In a significant move, the State Bank of Pakistan has announced a reduction in the policy interest rate by two percent, bringing it down to 17.5 percent from the previous 19.5 percent. This decision, outlined in the latest monetary policy report, comes as inflation rates have shown a marked decrease over the past two months, attributed to the fall in global prices of oil and foodstuffs. Additionally, improvements in business confidence and the stability of foreign exchange reserves, despite government debt repayments, have been noted. The report reveals that the Monetary Policy Committee decided to lower the policy rate by 200 basis points to 17.5 percent, aiming to achieve the medium-term inflation target of 5-7 percent and ensure macroeconomic stability. This move is expected to bolster economic stability and promote growth. Prime Minister Shehbaz Sharif welcomed the State Bank’s decision, praising the rate cut as beneficial for business and economic activity.
The prime minister expressed hope that, akin to inflation, the policy rate would eventually drop to single digits, fostering a more vibrant economic environment. During a federal cabinet meeting, Sharif noted that negotiations with the International Monetary Fund (IMF) were progressing positively and reiterated that a lower policy rate would significantly benefit Pakistan’s economy.

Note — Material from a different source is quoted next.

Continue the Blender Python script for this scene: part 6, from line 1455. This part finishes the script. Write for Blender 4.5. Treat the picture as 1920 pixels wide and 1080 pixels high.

He criticized the longstanding dependency on IMF loans since 1951, arguing that the nation’s substantial natural and national resources should have been utilized to strengthen energy reserves and stabilize the economy instead of perpetually relying on international creditors. Sharif lamented that despite Pakistan’s rich resources, successive governments have repeatedly turned to the IMF, which has effectively shackled the economy with stringent conditions.
Shehbaz Sharif argued that the IMF’s approach, focused solely on debt repayment, has often resulted in economic policies that undermine Pakistan’s sovereignty and weaken its economic independence. Reflecting on the past six years of interactions with the IMF, Sharif criticized the pattern of governments turning to the IMF as a last resort, which has led to repeated economic setbacks. He recalled that during his tenure, the previous government, led by Imran Khan, initially resisted IMF conditions but ultimately complied, leading to new waves of inflation. The current government, a continuation of the previous administration, is now engaged in finalizing a new agreement with the IMF, despite having already completed a transitional agreement during the caretaker government’s term. The new agreement, reportedly under discussion, involves a $7 billion tranche, which critics argue comes at the expense of ordinary citizens who are already burdened by soaring utility bills and daily necessities.
As inflation continues to ravage household budgets, the State Bank’s claim of a rapid decline in inflation seems disconnected from the reality faced by the public. Prime Minister Sharif’s comments on the rate cut, framed as a positive development, may be seen as an attempt at political gain rather than addressing the real economic concerns of the populace. The government must now focus on practical measures to alleviate poverty and inflation, moving beyond mere verbal assurances. The public’s patience with government promises is wearing thin, and only concrete actions to address economic hardships will restore trust and provide meaningful relief. In conclusion, while the interest rate cut is a step towards economic stabilization, it must be accompanied by tangible reforms and effective policies to genuinely address the pressing issues of inflation and economic hardship faced by the citizens.